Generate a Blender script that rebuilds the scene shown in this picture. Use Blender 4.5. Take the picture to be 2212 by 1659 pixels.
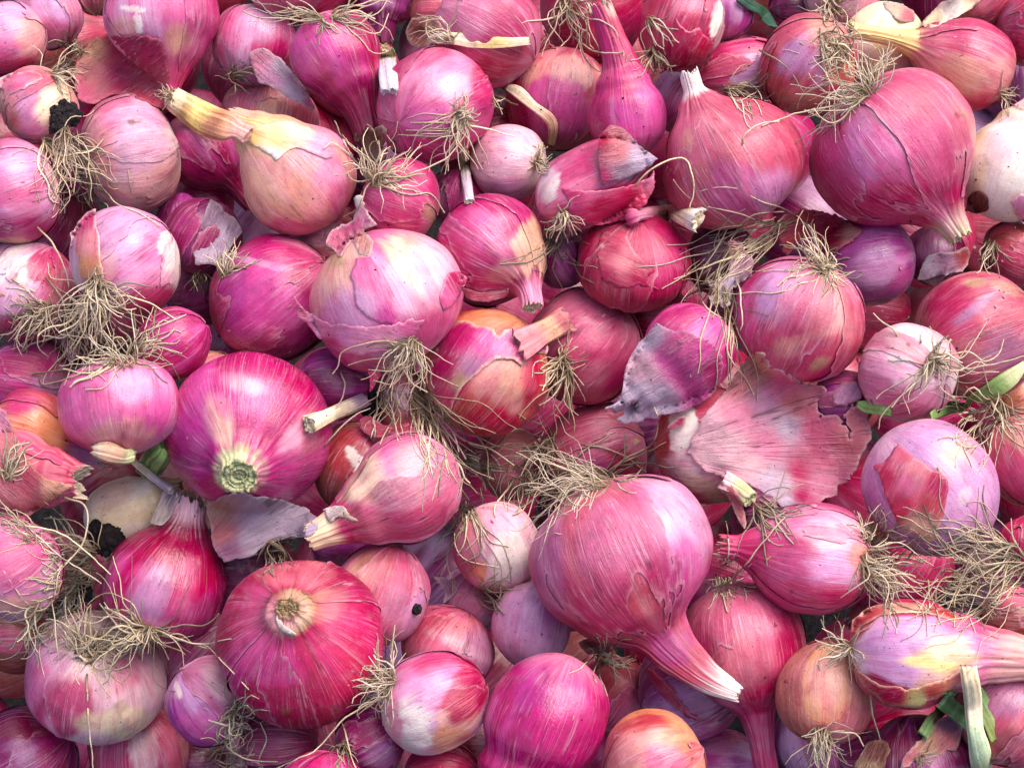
import bpy, math, random
import numpy as np
from mathutils import Vector, Matrix
from mathutils.bvhtree import BVHTree
from mathutils.geometry import delaunay_2d_cdt

# ------------------------------------------------------------------ camera, sky, sun, exposure
scn = bpy.context.scene
for o in list(bpy.data.objects):
    bpy.data.objects.remove(o)
W, H, F, D = 2212.0, 1659.0, 4000.0, 0.60        # photo frame units, focal length in those units, metres to the heap
TILT = math.radians(26)
ct, st = math.cos(TILT), math.sin(TILT)
CAM = np.array([0.0, -D * st, D * ct])
RIGHT, UP, BACK = np.array([1.0, 0, 0]), np.array([0, ct, st]), np.array([0, -st, ct])
cd = bpy.data.cameras.new('camera')
cam = bpy.data.objects.new('camera', cd)
scn.collection.objects.link(cam)
cam.location = CAM
cam.rotation_euler = (TILT, 0, 0)
cd.sensor_width = 36
cd.lens = 36 * F / W
cd.clip_start = 0.01
cd.clip_end = 50
scn.camera = cam

SUN_EL, SUN_AZ = 60, 48                          # azimuth clockwise from the top of the frame
world = bpy.data.worlds.new('World')
scn.world = world
world.use_nodes = True
nt = world.node_tree
bg = nt.nodes['Background']
sky = nt.nodes.new('ShaderNodeTexSky')
sky.sky_type = 'NISHITA'
sky.sun_disc = False
sky.sun_elevation = math.radians(SUN_EL)
sky.sun_rotation = math.radians(SUN_AZ)
sky.dust_density = 4.0
sky.ozone_density = 0.6
bg.inputs['Strength'].default_value = 0.15
nt.links.new(sky.outputs['Color'], bg.inputs['Color'])
sl = bpy.data.lights.new('sun', 'SUN')
sl.energy = 1.5
sl.angle = math.radians(58)
sl.color = (1.0, 0.955, 0.90)
so = bpy.data.objects.new('sun', sl)
scn.collection.objects.link(so)
az, el = math.radians(SUN_AZ), math.radians(SUN_EL)
sd = Vector((math.sin(az) * math.cos(el), math.cos(az) * math.cos(el), math.sin(el)))
so.rotation_euler = sd.to_track_quat('Z', 'Y').to_euler()
vs = scn.view_settings
vs.view_transform = 'Standard'
vs.look = 'None'
vs.exposure = 0.97
vs.gamma = 1.0

# ------------------------------------------------------------------ small maths
rng = np.random.default_rng(7)
random.seed(7)


def lin(c):
    c = np.asarray(c, float) / 255.0
    return np.where(c <= 0.04045, c / 12.92, ((c + 0.055) / 1.055) ** 2.4)


def sstep(a, b, x):
    t = np.clip((x - a) / (b - a), 0, 1)
    return t * t * (3 - 2 * t)


def _h(ix, iy, iz, seed):
    n = (ix.astype(np.int64) * 374761393 + iy.astype(np.int64) * 668265263 + iz.astype(np.int64) * 2147483647 + seed * 1274126177) & 0xFFFFFFFF
    n = ((n ^ (n >> 13)) * 1274126177) & 0xFFFFFFFF
    n = ((n ^ (n >> 16)) * 2246822519) & 0xFFFFFFFF
    return ((n ^ (n >> 15)) & 0xFFFFFF) / float(0xFFFFFF)


def vnoise(p, seed=0):
    """value noise in -1..1 at the points p (N,3)"""
    p = np.asarray(p, float)
    i = np.floor(p).astype(np.int64)
    f = p - i
    f = f * f * (3 - 2 * f)
    r = 0
    for dx in (0, 1):
        wx = f[:, 0] if dx else 1 - f[:, 0]
        for dy in (0, 1):
            wy = f[:, 1] if dy else 1 - f[:, 1]
            for dz in (0, 1):
                wz = f[:, 2] if dz else 1 - f[:, 2]
                r = r + wx * wy * wz * _h(i[:, 0] + dx, i[:, 1] + dy, i[:, 2] + dz, seed)
    return r * 2 - 1


def fbm(p, seed=0, octv=3):
    p = np.asarray(p, float)
    r, a, s = 0, 1.0, 0
    for k in range(octv):
        r = r + a * vnoise(p * 2 ** k, seed + 31 * k)
        s += a
        a *= 0.5
    return r / s * 1.5


def plane_depth(px, py):
    """camera depth of the heap's mean plane (world z = 0) under a point of the frame"""
    return D / (1 + (st / ct) * (np.asarray(py, float) - H / 2) / F)


def cpt(px, py, zc):
    """camera space point from frame position and depth"""
    px, py, zc = np.broadcast_arrays(np.asarray(px, float), np.asarray(py, float), np.asarray(zc, float))
    return np.stack([(px - W / 2) / F * zc, -(py - H / 2) / F * zc, -zc], -1)


def to_px(V):
    z = -V[:, 2]
    return V[:, 0] / z * F + W / 2, -V[:, 1] / z * F + H / 2, z


def to_world(V):
    return CAM + V[:, :1] * RIGHT + V[:, 1:2] * UP + V[:, 2:3] * BACK


# ------------------------------------------------------------------ mesh making
COL = scn.collection


def mesh_obj(name, V, faces, mat, origin=None, parent=None, attrs=None, smooth=True, flatshade=False):
    """V in camera space metres; faces is an (M,4) / (M,3) array or a list of such arrays"""
    if not isinstance(faces, (list, tuple)):
        faces = [faces]
    P = to_world(np.asarray(V, float))
    if origin is None:
        origin = np.array([0.0, 0, 0])
    P = P - origin
    me = bpy.data.meshes.new(name)
    me.vertices.add(len(P))
    me.vertices.foreach_set('co', P.astype(np.float32).ravel())
    tot = np.concatenate([np.full(len(f), f.shape[1], np.int32) for f in faces])
    idx = np.concatenate([np.asarray(f, np.int32).ravel() for f in faces])
    me.loops.add(len(idx))
    me.loops.foreach_set('vertex_index', idx)
    me.polygons.add(len(tot))
    me.polygons.foreach_set('loop_start', np.concatenate([[0], np.cumsum(tot)[:-1]]).astype(np.int32))
    me.polygons.foreach_set('loop_total', tot)
    me.polygons.foreach_set('use_smooth', np.full(len(tot), smooth, bool))
    for k, a in (attrs or {}).items():
        a = np.asarray(a, np.float32)
        if k == 'Col':
            at = me.attributes.new('Col', 'FLOAT_COLOR', 'POINT')
            a4 = np.ones((len(a), 4), np.float32)
            a4[:, :3] = a
            at.data.foreach_set('color', a4.ravel())
        elif a.ndim == 2:
            at = me.attributes.new(k, 'FLOAT_VECTOR', 'POINT')
            at.data.foreach_set('vector', a.ravel())
        else:
            at = me.attributes.new(k, 'FLOAT', 'POINT')
            at.data.foreach_set('value', a.ravel())
    me.update(calc_edges=True)
    me.validate()
    me.materials.append(mat)
    ob = bpy.data.objects.new(name, me)
    COL.objects.link(ob)
    if parent is not None:
        ob.parent = parent
    else:
        ob.location = origin
    return ob


def empty(name, loc):
    o = bpy.data.objects.new(name, None)
    o.empty_display_size = 0.01
    COL.objects.link(o)
    o.location = loc
    return o


def tag(o, label, cat, group=None, kind=None):
    o['label'] = label
    o['category'] = cat
    if group:
        o['group'] = group
    if kind:
        o['kind'] = kind
    return o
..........
Your task:
Repeat the data exactly in full, omitting its pictures.

Full answer:
Generate a Blender script that rebuilds the scene shown in this picture. Use Blender 4.5. Take the picture to be 2212 by 1659 pixels.
import bpy, math, random
import numpy as np
from mathutils import Vector, Matrix
from mathutils.bvhtree import BVHTree
from mathutils.geometry import delaunay_2d_cdt

# ------------------------------------------------------------------ camera, sky, sun, exposure
scn = bpy.context.scene
for o in list(bpy.data.objects):
    bpy.data.objects.remove(o)
W, H, F, D = 2212.0, 1659.0, 4000.0, 0.60        # photo frame units, focal length in those units, metres to the heap
TILT = math.radians(26)
ct, st = math.cos(TILT), math.sin(TILT)
CAM = np.array([0.0, -D * st, D * ct])
RIGHT, UP, BACK = np.array([1.0, 0, 0]), np.array([0, ct, st]), np.array([0, -st, ct])
cd = bpy.data.cameras.new('camera')
cam = bpy.data.objects.new('camera', cd)
scn.collection.objects.link(cam)
cam.location = CAM
cam.rotation_euler = (TILT, 0, 0)
cd.sensor_width = 36
cd.lens = 36 * F / W
cd.clip_start = 0.01
cd.clip_end = 50
scn.camera = cam

SUN_EL, SUN_AZ = 60, 48                          # azimuth clockwise from the top of the frame
world = bpy.data.worlds.new('World')
scn.world = world
world.use_nodes = True
nt = world.node_tree
bg = nt.nodes['Background']
sky = nt.nodes.new('ShaderNodeTexSky')
sky.sky_type = 'NISHITA'
sky.sun_disc = False
sky.sun_elevation = math.radians(SUN_EL)
sky.sun_rotation = math.radians(SUN_AZ)
sky.dust_density = 4.0
sky.ozone_density = 0.6
bg.inputs['Strength'].default_value = 0.15
nt.links.new(sky.outputs['Color'], bg.inputs['Color'])
sl = bpy.data.lights.new('sun', 'SUN')
sl.energy = 1.5
sl.angle = math.radians(58)
sl.color = (1.0, 0.955, 0.90)
so = bpy.data.objects.new('sun', sl)
scn.collection.objects.link(so)
az, el = math.radians(SUN_AZ), math.radians(SUN_EL)
sd = Vector((math.sin(az) * math.cos(el), math.cos(az) * math.cos(el), math.sin(el)))
so.rotation_euler = sd.to_track_quat('Z', 'Y').to_euler()
vs = scn.view_settings
vs.view_transform = 'Standard'
vs.look = 'None'
vs.exposure = 0.97
vs.gamma = 1.0

# ------------------------------------------------------------------ small maths
rng = np.random.default_rng(7)
random.seed(7)


def lin(c):
    c = np.asarray(c, float) / 255.0
    return np.where(c <= 0.04045, c / 12.92, ((c + 0.055) / 1.055) ** 2.4)


def sstep(a, b, x):
    t = np.clip((x - a) / (b - a), 0, 1)
    return t * t * (3 - 2 * t)


def _h(ix, iy, iz, seed):
    n = (ix.astype(np.int64) * 374761393 + iy.astype(np.int64) * 668265263 + iz.astype(np.int64) * 2147483647 + seed * 1274126177) & 0xFFFFFFFF
    n = ((n ^ (n >> 13)) * 1274126177) & 0xFFFFFFFF
    n = ((n ^ (n >> 16)) * 2246822519) & 0xFFFFFFFF
    return ((n ^ (n >> 15)) & 0xFFFFFF) / float(0xFFFFFF)


def vnoise(p, seed=0):
    """value noise in -1..1 at the points p (N,3)"""
    p = np.asarray(p, float)
    i = np.floor(p).astype(np.int64)
    f = p - i
    f = f * f * (3 - 2 * f)
    r = 0
    for dx in (0, 1):
        wx = f[:, 0] if dx else 1 - f[:, 0]
        for dy in (0, 1):
            wy = f[:, 1] if dy else 1 - f[:, 1]
            for dz in (0, 1):
                wz = f[:, 2] if dz else 1 - f[:, 2]
                r = r + wx * wy * wz * _h(i[:, 0] + dx, i[:, 1] + dy, i[:, 2] + dz, seed)
    return r * 2 - 1


def fbm(p, seed=0, octv=3):
    p = np.asarray(p, float)
    r, a, s = 0, 1.0, 0
    for k in range(octv):
        r = r + a * vnoise(p * 2 ** k, seed + 31 * k)
        s += a
        a *= 0.5
    return r / s * 1.5


def plane_depth(px, py):
    """camera depth of the heap's mean plane (world z = 0) under a point of the frame"""
    return D / (1 + (st / ct) * (np.asarray(py, float) - H / 2) / F)


def cpt(px, py, zc):
    """camera space point from frame position and depth"""
    px, py, zc = np.broadcast_arrays(np.asarray(px, float), np.asarray(py, float), np.asarray(zc, float))
    return np.stack([(px - W / 2) / F * zc, -(py - H / 2) / F * zc, -zc], -1)


def to_px(V):
    z = -V[:, 2]
    return V[:, 0] / z * F + W / 2, -V[:, 1] / z * F + H / 2, z


def to_world(V):
    return CAM + V[:, :1] * RIGHT + V[:, 1:2] * UP + V[:, 2:3] * BACK


# ------------------------------------------------------------------ mesh making
COL = scn.collection


def mesh_obj(name, V, faces, mat, origin=None, parent=None, attrs=None, smooth=True, flatshade=False):
    """V in camera space metres; faces is an (M,4) / (M,3) array or a list of such arrays"""
    if not isinstance(faces, (list, tuple)):
        faces = [faces]
    P = to_world(np.asarray(V, float))
    if origin is None:
        origin = np.array([0.0, 0, 0])
    P = P - origin
    me = bpy.data.meshes.new(name)
    me.vertices.add(len(P))
    me.vertices.foreach_set('co', P.astype(np.float32).ravel())
    tot = np.concatenate([np.full(len(f), f.shape[1], np.int32) for f in faces])
    idx = np.concatenate([np.asarray(f, np.int32).ravel() for f in faces])
    me.loops.add(len(idx))
    me.loops.foreach_set('vertex_index', idx)
    me.polygons.add(len(tot))
    me.polygons.foreach_set('loop_start', np.concatenate([[0], np.cumsum(tot)[:-1]]).astype(np.int32))
    me.polygons.foreach_set('loop_total', tot)
    me.polygons.foreach_set('use_smooth', np.full(len(tot), smooth, bool))
    for k, a in (attrs or {}).items():
        a = np.asarray(a, np.float32)
        if k == 'Col':
            at = me.attributes.new('Col', 'FLOAT_COLOR', 'POINT')
            a4 = np.ones((len(a), 4), np.float32)
            a4[:, :3] = a
            at.data.foreach_set('color', a4.ravel())
        elif a.ndim == 2:
            at = me.attributes.new(k, 'FLOAT_VECTOR', 'POINT')
            at.data.foreach_set('vector', a.ravel())
        else:
            at = me.attributes.new(k, 'FLOAT', 'POINT')
            at.data.foreach_set('value', a.ravel())
    me.update(calc_edges=True)
    me.validate()
    me.materials.append(mat)
    ob = bpy.data.objects.new(name, me)
    COL.objects.link(ob)
    if parent is not None:
        ob.parent = parent
    else:
        ob.location = origin
    return ob


def empty(name, loc):
    o = bpy.data.objects.new(name, None)
    o.empty_display_size = 0.01
    COL.objects.link(o)
    o.location = loc
    return o


def tag(o, label, cat, group=None, kind=None):
    o['label'] = label
    o['category'] = cat
    if group:
        o['group'] = group
    if kind:
        o['kind'] = kind
    return o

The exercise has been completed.